Romance, Women’s fiction, and really all publishing in the western world has been predominantly white for centuries, so this ability for non-white authors to be able to speak in a room where they were previously silenced is huge.

We have a long way to go to get to a place of equity, to a point where we no longer have to even have a conversation about diversity, but the fact that the conversation has started is a huge change and I keep telling myself to take a moment to celebrate that.

 

What was the biggest lesson you learned as a female author? what were some of your biggest challenges along the way?

I don’t really stop to think of myself as a female author, but I do know that there’s value to my writing that comes from my experiences as a woman, more specifically as an Indian woman in America who embraces wholeheartedly both those identities. It’s not what my stories are about, but it’s what makes my stories something only I can tell in a way only I can tell them.

So, I guess the lesson is to always be authentic and true to who you are. Publishing is intrinsically challenging. You’re trying to create and you’re trying to sell and putting those two things together is in itself an almost violent contradiction. Add to that the fact that I’m trying to tell stories that don’t have an existing market. But every challenge also has a flip side, with the challenge of newness comes the advantage of uniqueness, with the challenge of an unbalanced industry, comes the purpose and satisfaction of changing something.

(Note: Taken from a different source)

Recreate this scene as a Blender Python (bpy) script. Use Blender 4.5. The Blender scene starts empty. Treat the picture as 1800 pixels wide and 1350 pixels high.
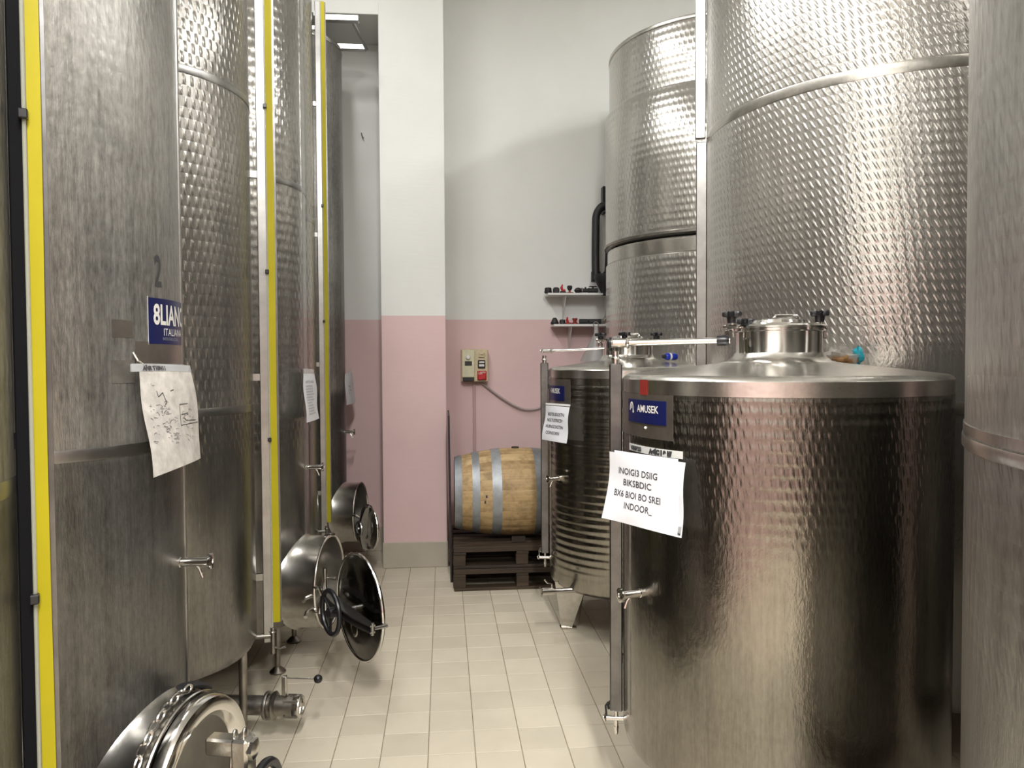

What was the first book you ever read?

I think the stories of the Ramayana and Mahabharata were the first stories I was read to. My early childhood reading basically hurtled between Amar Chitra Katha comic books with their Indian mythology and Enid Blyton’s stories about pixie’s and toy towns.

What was the most recent book you have read?

I just finished The Kiss Quotient by Helen Hoang which is a charming romance that’s a gender-flipped retelling of the movie Pretty Woman. The heartwarming thing about it is that the female protagonist is on the autism spectrum and the author is also on the spectrum, so it is an own voices tale in important ways.